§ EXERCISE REQUIREMENTS: Work out how many lines include "objects" and answer with that number only.

§ RECORDED INFORMATION:
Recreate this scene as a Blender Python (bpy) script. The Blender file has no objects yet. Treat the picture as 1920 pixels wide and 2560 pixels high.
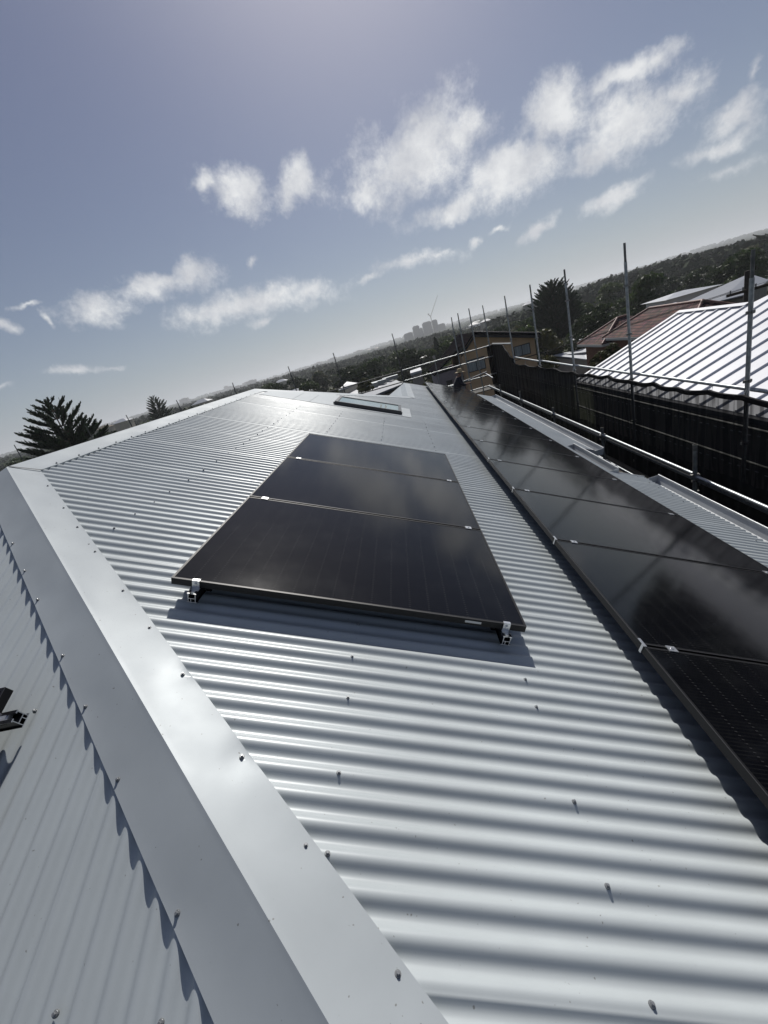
import bpy, math, random
import numpy as np
from mathutils import Vector, Matrix
random.seed(7); RNG=np.random.default_rng(7)
C=bpy.context.scene.collection
# ---------------------------------------------------------------- camera, world, sun, exposure
F_PX,YAW,PIT,ROL=1042.95,-0.126495,0.361482,-0.285633
TH=0.413589; BASE=8.0      # roof pitch; the camera is 8 m above the ground
_F=Vector((math.sin(YAW)*math.cos(PIT),math.cos(YAW)*math.cos(PIT),-math.sin(PIT)))
_R0=_F.cross(Vector((0,0,1))).normalized(); _U0=_R0.cross(_F)
_R=math.cos(ROL)*_R0+math.sin(ROL)*_U0; _U=-math.sin(ROL)*_R0+math.cos(ROL)*_U0
cd=bpy.data.cameras.new('camera'); cam=bpy.data.objects.new('camera',cd); C.objects.link(cam)
cam.matrix_world=Matrix(((_R.x,_U.x,-_F.x,0),(_R.y,_U.y,-_F.y,0),(_R.z,_U.z,-_F.z,BASE),(0,0,0,1)))
cd.sensor_fit='VERTICAL'; cd.sensor_height=24; cd.lens=F_PX/2560*24; cd.clip_start=.02; cd.clip_end=30000
sc=bpy.context.scene; sc.camera=cam
SUN_EL,SUN_AZ=math.radians(43.5),math.radians(6)
sd=bpy.data.lights.new('sun','SUN'); sd.energy=4.9; sd.angle=math.radians(.55); sd.color=(1,.96,.9)
sun=bpy.data.objects.new('sun',sd); C.objects.link(sun)
SV=Vector((math.sin(SUN_AZ)*math.cos(SUN_EL),math.cos(SUN_AZ)*math.cos(SUN_EL),math.sin(SUN_EL)))
sun.rotation_euler=SV.to_track_quat('Z','Y').to_euler(); sun.location=(0,0,30)
sc.view_settings.view_transform='Standard'; sc.view_settings.look='None'; sc.view_settings.exposure=-.16; sc.view_settings.gamma=1
try: sc.view_settings.use_curve_mapping=False
except Exception: pass
sc.cycles.max_bounces=8; sc.cycles.transparent_max_bounces=10; sc.cycles.volume_bounces=0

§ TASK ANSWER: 3